Prove that the limit $\lim_{(x,y)\to(0,0)} \frac{y^4}{\sqrt{3x^2+y^2}}\cos(\frac{1}{x})$ exists using $\epsilon \text{ and } \delta$ definition

Question

Prove that the limit $\lim_{(x,y)\to(0,0)} \frac{y^4}{\sqrt{3x^2+y^2}}\cos(\frac{1}{x})$ exists using $\epsilon \text{ and } \delta$ definition.

I have so far reduced it algebraically to the point $\frac{y^4}{\sqrt{x^2+y^2}}$ but I am not sure if I have to use polar coordinates or something to continue, kinda lost from here.
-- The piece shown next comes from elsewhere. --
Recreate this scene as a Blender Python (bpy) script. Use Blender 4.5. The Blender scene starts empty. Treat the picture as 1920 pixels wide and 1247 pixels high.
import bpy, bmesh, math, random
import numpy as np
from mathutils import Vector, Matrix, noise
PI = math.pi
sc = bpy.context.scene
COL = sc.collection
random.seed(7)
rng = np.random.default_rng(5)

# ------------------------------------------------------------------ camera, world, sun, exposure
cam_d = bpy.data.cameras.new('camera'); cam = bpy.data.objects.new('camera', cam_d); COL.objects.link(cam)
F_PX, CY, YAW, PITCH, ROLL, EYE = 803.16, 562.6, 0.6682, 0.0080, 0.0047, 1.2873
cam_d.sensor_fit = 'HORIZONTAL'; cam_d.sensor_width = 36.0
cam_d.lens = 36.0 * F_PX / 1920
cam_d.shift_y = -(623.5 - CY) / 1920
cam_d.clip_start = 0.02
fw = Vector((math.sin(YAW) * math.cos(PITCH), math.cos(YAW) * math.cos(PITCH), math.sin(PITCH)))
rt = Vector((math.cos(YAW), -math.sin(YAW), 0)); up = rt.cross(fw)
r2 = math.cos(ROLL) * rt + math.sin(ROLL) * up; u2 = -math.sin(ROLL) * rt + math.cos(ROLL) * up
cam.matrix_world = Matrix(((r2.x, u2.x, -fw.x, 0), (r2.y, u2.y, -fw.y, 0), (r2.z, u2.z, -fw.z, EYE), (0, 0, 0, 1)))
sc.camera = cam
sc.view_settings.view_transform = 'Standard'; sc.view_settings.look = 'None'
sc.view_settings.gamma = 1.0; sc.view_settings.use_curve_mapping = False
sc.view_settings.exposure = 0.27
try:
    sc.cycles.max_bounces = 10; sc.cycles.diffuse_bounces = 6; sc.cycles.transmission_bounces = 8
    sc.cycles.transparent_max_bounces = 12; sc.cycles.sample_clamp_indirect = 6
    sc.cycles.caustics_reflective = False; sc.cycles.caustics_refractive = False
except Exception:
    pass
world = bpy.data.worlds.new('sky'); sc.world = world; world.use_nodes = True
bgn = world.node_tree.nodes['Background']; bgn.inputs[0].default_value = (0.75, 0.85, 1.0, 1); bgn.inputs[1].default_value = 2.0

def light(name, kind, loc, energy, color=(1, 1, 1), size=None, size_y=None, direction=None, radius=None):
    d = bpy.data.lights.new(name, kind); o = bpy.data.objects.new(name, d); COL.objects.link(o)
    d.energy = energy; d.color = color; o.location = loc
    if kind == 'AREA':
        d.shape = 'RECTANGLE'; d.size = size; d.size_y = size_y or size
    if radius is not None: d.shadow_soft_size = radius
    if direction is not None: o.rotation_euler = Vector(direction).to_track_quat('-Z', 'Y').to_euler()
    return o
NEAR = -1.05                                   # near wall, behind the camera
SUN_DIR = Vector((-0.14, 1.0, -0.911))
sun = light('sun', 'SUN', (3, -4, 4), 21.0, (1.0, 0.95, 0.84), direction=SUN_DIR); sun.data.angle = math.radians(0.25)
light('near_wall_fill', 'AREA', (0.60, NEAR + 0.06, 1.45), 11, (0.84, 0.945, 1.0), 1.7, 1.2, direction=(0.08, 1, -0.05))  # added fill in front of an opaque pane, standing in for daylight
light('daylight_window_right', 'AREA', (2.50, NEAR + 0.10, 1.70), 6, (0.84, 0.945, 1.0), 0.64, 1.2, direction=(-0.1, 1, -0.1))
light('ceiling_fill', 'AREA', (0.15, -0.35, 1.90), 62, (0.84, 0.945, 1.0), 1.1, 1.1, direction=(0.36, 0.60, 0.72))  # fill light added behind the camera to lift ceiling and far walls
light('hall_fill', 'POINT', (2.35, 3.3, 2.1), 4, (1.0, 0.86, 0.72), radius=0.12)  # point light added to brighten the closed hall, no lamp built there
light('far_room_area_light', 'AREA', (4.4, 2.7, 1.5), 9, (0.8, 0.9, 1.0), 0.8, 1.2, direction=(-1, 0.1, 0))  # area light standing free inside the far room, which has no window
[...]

I eliminated the cosine because $\cos(\frac{1}{x})\leq 1$ so

$$\frac{y^4}{\sqrt{3x^2+y^2}}\cos(\frac{1}{x}) \leq \frac{y^4}{\sqrt{3x^2+y^2}}$$

And likewise I eliminated the three from $3x^2$. Do I have to use polar coordinates like $r=x^2 + y^2$???

I did some more working and got $\delta=\epsilon^{\frac{1}{3}}$...

Answer 1

Hint:$\left|\frac{y^4}{\sqrt{3x^2+y^2}}\right|\leqslant |y^3|$

Addition:

Let's take $\forall \varepsilon >0$. As we have limit $(x,y)\to (0,0)$, then we should find $\delta>0$, such, that $\sqrt{x^2+y^2}< \delta$ implies $|f|<\varepsilon$. As we have $|y|\leqslant \sqrt{x^2+y^2}< \delta$, then it gives, that $\delta^3<\varepsilon$ is enough.

Answer 2

Hint :

Observe that $y^2 \le x^2 +y^2$ so $y^4 \le (x^2 + y^2)^2$.

Also $3x^2 +y^2 \ge x^2 +y^2$ which implies that $\frac{1}{\sqrt{3x^2 + y^2}} \le \frac{1}{\sqrt{x^2+y^2}}$

Combining both we get $$\frac{y^4}{\sqrt{3x^2 + y^2}} \le \frac{(x^2+y^2)^2}{\sqrt{x^2+y^2}} = (x^2+y^2)\sqrt{(x^2+y^2)}$$

So for given $\epsilon > 0$ you can choose $\delta <\sqrt[3]{\epsilon}$ to conclude the proof.